Are Liverpool Fans’ Protests Putting Off Potential New Owners?

October 6th is a date that inspires a fair old gamut of emotions from the Anfield faithful. It is, of course, the deadline set in place by the Royal Bank of Scotland for Liverpool’s American owners Tom Hicks and George Gillett to put up or ship out, with £285 million’s worth of outstanding loans needing to be settled before the lenders forcibly seize control of the club’s assets.

Whilst I suspect that many of your common-or-garden Liverpool fans that are busy blowing their beans at the ‘Yank Liars’ have little understanding of what they are actually protesting and are merely using Hicks and Gillett as culpable figureheads at which to vent their futile frustration over the club’s waning stream of on-field success (it’s the same at every club, boardroom dealings go over the heads of most fans – but the accompanying ‘catchphrases’ tend to stick), there are certain factions of supporters who have organised, mobilised and are now doing a considerable service to the club by ensuring that the current owners fail in their bid to refinance their monolithic debts.

For example, independent fans’ group Kop Faithful have been utilising the worldwide network provided by social media, drafting letters with which to lobby banks and potential lenders intended to highlight the club’s plight and urge them not to indulge Hicks by refinancing his outstandings.

Prominent group member Alan Kayll explains;

“We’re simply trying to educate these bankers of the damage that Hicks and Gillett have done, not just to our club, but to our community.

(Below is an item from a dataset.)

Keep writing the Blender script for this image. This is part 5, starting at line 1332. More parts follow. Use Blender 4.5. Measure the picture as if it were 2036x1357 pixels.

At Kop Faithful, our focus is the banks, preventing refinance to the existing owners and explaining to them why they should not help keep these owners in power.”

As well as sending the letters themselves, the email addresses of the relevant bank officials were then also posted online and soon enough the inboxes of senior executives the world over were filling with similar letters from Liverpool supporters, each one echoing the desperate sentiments of Kop Faithful‘s original draft. Kyall continued;

“If we hear that Hicks is due for a meeting with a bank, within minutes we can mobilise via our forums and networks on Twitter and Facebook. Soon the bank’s email system will be inundated. We have the intelligence needed to keep ahead of the game. Liverpool fans are everywhere and, once we have the information, we can act quickly.

A good example of Kop Faithful‘s potency is Hick’s recent wranglings with hedge fund-mongers GSO Capital Partners. Once it was leaked that the Texan businessman was due to open negotiations with the company, Kyall and his contemporaries took it as a call-to-arms;

“I have it on good authority that Stephen Schwarzman, the billionaire owner of Blackstone (which owns GSO) received 7000 e-mails, urging him to walk away from any deal. I hear their computer system crashed, such was the weight of e-mails we managed to generate from fans.”

All of which is highly impressive, but it stands to reason that this kind of quasi-militant (albeit peaceful) organisation from what is supposedly meant to be the most malleable segment of any club’s strata could ultimately prove to be detrimentally counter-productive for both Liverpool Football Club and the supporters thereof.

Are Liverpool Fans' Protests Putting Off Potential New Owners?
Liverpool co-owners George Gillett and Tom Hicks

As a prospective buyer, I would view such passionate amateur safeguarding as at the very least daunting and, rather worryingly for a club in such tumultuous flux, off-putting.

With such dedicated work being done ‘behind the scenes’ to derail Hicks’ quest to prolong his stay of execution, as well as the more visual (and vicious) protests that currently take place at every single fixture Liverpool play – the prospect of taking over the club is becoming increasingly akin to purchasing that mythical ‘chalice of sh*t’.

Any new owner is understandably going to face an extended period of attempting to win back the trust and favour of the club’s ardent supporters and, in such ‘powder keg’ surroundings, that’s never going to be as straight-forward as the gods of understatement would have you believe.

A symbiotic flow of patience and vast (and overt) investment will be the key factor in allowing both sides of the divide to breathe out and settle but, as we’ve seen in the recent past, neither are particularly prevalent commodities at Anfield of late.